JIS規格では、呼び圧力を「~K」と表します。
具体的には、5K、10K 、16K、20K、30Kというような感じです。
(ちなみに、上記の数字は配管の「呼び径」のように覚える必要はありません。)
そして、皆さんは以下の内容を覚えておくようにしましょう!
「~K」の数字が大きくなればなるほど、フランジが大きく、分厚くなり、高い圧力に耐えられるようになる。
例えば、「5kで100Aのフランジ」と「10Kで100Aのフランジ」では、どちらも100Aなので100Aのパイプを取り付けることは可能ですが、下図のような違いあります。

- 10Kフランジの方が外径が10mm大きい
- 10Kフランジの方が厚さが2mm大きい
- ボルト穴中心径(PCD)が10mm大きい
※PCDはボルト穴の位置を示す寸法
つまり、同じ呼び径であっても5Kフランジよりも10Kフランジの方が、高い圧力に耐えられ、フランジも大きく、ごついということです。
まとめると、
フランジを決める3つの要素の一つとして「呼び圧力」を決めることで、フランジの耐圧の等級が決まるということ
でした。
また、上述のようにこの「呼び圧力」は規格ごとに定められてるため、JISでは「5K」や「10K」でしたが、アメリカの規格では「Class150」や「Class300」というよう等級が定められています。
ここでは、JIS以外の規格の呼び圧力について触れませんが、「呼び圧力」の概念自体はどの規格でも一緒なので、業務で必要そうな方は「JPI規格 フランジ」や「ASME規格 フランジ」と調べてみてください。
補足:接続する2つのフランジの条件
フランジの使用方法でも説明しましたが、フランジは2つのフランジをボルトナットで固定することで、配管を接続することができました。
しかし、その接続する2つのフランジはどんなものでもいいわけではありません。
接続できる2つのフランジの条件は以下の通りです。
「呼び径」、「呼び圧力」が同じであること。
そもそも、フランジはボルト穴の位置や数が同じでないと、物理的に接続することができません。

では、どんな時にボルト穴の位置や数が異なってくるのでしょうか?
まず、「呼び径」が異なるとフランジのボルトの穴の位置や数が異なってくるため、接続できません。

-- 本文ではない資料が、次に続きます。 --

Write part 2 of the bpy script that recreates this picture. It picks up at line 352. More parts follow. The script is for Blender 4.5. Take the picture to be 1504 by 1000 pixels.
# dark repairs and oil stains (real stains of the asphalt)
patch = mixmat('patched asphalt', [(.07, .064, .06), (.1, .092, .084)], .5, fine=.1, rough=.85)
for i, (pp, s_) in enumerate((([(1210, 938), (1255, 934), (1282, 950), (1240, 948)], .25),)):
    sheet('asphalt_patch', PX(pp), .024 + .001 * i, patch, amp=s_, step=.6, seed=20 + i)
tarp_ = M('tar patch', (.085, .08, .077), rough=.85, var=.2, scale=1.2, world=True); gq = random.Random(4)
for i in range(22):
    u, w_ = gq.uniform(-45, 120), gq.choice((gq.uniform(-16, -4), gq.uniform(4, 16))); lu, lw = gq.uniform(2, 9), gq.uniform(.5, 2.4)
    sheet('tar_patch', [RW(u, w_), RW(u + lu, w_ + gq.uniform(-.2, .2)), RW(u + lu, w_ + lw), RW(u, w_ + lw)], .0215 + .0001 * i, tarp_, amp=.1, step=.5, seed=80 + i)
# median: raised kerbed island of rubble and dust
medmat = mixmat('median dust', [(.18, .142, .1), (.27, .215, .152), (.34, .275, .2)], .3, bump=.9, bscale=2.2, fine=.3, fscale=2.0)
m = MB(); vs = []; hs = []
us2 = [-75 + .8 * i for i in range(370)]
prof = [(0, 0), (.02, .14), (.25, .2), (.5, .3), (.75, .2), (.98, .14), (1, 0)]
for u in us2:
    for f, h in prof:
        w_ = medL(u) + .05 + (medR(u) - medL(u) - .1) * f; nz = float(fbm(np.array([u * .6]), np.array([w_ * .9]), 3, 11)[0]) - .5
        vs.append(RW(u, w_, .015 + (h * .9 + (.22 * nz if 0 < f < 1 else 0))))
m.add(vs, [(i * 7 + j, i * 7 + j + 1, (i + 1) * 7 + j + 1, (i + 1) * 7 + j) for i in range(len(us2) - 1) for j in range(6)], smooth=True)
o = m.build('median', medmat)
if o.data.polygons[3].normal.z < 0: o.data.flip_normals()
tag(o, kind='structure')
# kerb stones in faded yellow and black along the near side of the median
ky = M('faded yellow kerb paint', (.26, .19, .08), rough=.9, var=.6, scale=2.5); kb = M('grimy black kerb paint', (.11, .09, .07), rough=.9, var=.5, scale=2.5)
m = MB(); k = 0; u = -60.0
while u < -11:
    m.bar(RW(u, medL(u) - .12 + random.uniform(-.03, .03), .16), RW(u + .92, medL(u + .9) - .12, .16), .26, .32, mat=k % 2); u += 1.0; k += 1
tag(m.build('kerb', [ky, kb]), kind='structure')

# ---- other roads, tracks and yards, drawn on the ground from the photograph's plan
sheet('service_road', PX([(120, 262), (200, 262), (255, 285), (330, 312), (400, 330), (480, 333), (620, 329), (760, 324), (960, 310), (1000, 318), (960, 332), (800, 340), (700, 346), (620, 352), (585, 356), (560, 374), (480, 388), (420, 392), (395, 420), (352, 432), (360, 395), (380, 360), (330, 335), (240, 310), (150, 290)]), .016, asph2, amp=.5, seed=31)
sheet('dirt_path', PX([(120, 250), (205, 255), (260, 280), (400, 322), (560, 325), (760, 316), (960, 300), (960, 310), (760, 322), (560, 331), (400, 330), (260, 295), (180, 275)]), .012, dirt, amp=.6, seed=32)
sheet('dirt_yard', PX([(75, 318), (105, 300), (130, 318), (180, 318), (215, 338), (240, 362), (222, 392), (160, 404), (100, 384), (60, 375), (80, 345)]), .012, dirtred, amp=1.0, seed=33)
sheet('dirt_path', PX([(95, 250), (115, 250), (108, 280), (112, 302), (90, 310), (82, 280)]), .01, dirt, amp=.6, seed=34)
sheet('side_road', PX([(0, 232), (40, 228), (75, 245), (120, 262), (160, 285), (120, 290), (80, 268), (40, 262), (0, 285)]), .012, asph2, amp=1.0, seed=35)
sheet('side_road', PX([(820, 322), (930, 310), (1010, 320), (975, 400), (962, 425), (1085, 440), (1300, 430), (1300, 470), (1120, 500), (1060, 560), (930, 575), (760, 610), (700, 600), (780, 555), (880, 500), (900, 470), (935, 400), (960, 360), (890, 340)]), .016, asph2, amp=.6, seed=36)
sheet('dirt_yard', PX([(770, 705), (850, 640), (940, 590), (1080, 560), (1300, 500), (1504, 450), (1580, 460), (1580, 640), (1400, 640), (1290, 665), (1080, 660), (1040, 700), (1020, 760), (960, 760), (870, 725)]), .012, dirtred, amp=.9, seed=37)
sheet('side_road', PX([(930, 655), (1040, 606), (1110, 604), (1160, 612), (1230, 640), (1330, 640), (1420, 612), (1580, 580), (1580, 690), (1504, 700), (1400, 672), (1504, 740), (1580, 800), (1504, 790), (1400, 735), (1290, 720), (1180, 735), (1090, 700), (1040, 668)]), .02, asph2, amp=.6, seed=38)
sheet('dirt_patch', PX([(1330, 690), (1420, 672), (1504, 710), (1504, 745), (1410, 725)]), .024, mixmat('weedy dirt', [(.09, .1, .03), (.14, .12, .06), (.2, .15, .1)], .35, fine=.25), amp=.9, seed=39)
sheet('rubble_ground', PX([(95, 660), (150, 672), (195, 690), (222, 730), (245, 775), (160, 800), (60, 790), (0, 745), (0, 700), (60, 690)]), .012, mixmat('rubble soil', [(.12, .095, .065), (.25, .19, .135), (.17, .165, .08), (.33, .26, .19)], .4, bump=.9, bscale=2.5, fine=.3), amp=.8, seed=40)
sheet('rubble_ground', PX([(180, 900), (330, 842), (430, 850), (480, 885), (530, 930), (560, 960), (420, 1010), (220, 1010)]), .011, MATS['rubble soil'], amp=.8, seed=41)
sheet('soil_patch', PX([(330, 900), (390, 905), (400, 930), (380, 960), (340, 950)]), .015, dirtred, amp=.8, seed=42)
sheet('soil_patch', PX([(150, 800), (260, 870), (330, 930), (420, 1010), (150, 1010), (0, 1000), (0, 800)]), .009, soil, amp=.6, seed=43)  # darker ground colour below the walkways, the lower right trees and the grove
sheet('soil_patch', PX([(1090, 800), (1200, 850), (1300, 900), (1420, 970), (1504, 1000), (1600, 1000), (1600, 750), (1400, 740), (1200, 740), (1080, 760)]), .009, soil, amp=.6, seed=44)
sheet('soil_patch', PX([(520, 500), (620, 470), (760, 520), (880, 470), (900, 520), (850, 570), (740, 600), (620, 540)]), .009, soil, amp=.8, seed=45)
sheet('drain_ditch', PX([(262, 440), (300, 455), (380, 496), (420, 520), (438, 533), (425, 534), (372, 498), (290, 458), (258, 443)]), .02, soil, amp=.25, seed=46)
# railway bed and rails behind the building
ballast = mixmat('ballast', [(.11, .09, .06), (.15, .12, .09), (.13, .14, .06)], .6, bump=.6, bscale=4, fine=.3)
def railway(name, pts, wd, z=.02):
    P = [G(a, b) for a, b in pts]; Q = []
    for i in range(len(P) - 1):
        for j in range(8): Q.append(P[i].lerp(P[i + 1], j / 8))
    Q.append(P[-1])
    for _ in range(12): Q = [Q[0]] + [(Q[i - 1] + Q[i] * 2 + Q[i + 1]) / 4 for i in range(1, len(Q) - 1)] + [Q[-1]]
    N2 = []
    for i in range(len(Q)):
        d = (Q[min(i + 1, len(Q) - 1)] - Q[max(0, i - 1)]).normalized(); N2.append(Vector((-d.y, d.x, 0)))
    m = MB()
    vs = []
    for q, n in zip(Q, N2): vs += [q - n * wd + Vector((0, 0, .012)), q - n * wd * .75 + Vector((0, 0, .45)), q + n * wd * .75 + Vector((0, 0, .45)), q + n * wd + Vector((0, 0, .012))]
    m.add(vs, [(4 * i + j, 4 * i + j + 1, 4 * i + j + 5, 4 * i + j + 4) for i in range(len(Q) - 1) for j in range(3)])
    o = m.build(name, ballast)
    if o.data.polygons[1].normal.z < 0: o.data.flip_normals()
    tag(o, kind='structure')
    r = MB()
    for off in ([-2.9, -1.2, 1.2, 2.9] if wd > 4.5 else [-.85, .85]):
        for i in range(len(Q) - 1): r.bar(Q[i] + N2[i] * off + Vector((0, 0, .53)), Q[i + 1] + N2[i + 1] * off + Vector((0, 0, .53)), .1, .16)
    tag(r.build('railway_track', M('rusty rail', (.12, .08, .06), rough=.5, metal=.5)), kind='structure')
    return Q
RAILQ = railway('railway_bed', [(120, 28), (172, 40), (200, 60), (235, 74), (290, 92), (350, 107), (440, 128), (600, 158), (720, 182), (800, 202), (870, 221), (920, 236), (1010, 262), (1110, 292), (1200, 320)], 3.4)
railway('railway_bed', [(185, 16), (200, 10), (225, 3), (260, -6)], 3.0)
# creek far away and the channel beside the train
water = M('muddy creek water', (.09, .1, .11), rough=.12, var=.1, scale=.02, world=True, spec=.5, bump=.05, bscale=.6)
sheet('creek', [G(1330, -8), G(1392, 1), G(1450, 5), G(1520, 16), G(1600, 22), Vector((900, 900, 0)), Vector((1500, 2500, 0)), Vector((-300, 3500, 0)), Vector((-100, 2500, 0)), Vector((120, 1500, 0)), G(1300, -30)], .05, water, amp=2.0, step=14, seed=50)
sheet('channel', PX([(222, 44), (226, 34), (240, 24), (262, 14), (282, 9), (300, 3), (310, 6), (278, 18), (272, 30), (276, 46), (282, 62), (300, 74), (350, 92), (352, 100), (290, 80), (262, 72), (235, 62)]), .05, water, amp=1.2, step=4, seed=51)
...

また、「呼び径」が同じフランジでも「呼び圧力」が異なると、やはりフランジのボルトの穴の位置や数が異なってくるため、接続できません。

そのため、「呼び径」と「呼び圧力」がそろったフランジでないと、接続することができないのです。
まとめ
今回は、フランジの種類や規格についてわかるよう、フランジを決める3つの要素である「種類」「呼び径」「呼び圧力」について解説しました。
フランジは以下3つの要素で成り立っており、それぞれの要素を選定することで、フランジを特定することができる

〇種類
- 差し込み溶接式フランジ
- 突き合わせ溶接式フランジ
- ねじ込み式フランジ
- 閉止フランジ
〇呼び径
- フランジは呼び径でサイズ展開されている
- 同じ呼び径のパイプに取り付けることができる
- 「25Aのフランジ」「100Aのフランジ」など
〇呼び圧力
- フランジの耐圧の等級を示す
- 耐圧の等級が上がると、フランジは同じ呼び径であってもより大きく、分厚くなり、大きい圧力に耐えられる構造になる
- 「5Kのフランジ」「10Kのフランジ」など
具体例:
「差し込み溶接式(種類)で、JIS 10k(呼び圧力)、50A(呼び径)のフランジ」

補足:
接続する2つのフランジは同じ「呼び径」「呼び圧力」でないと接続できない
→フランジのボルトの穴の位置や数が合わないため
フランジの種類として上記の4種類を、フランジの規格として「呼び径」と「呼び圧力」についてを理解しておくことで、フランジが具体的にどんな部品か分かるだけでなく、技術者との会話にも困らないレベルの継手に関する基礎知識が身についているはずです!
ただし、あくまで会話についていけるレベルの基礎知識であり、フランジはまだまだ奥が深い部品です。皆さんにはぜひ、今回の内容にとどまらず、業務を通して継手を実際に見て、触れて、どんどん理解を深めていっていただきたいです!
また、今後はバルブ、計装機器といった重要な配管部品や配管施工についても解説していきますので、ぜひ一緒学んでいきましょう!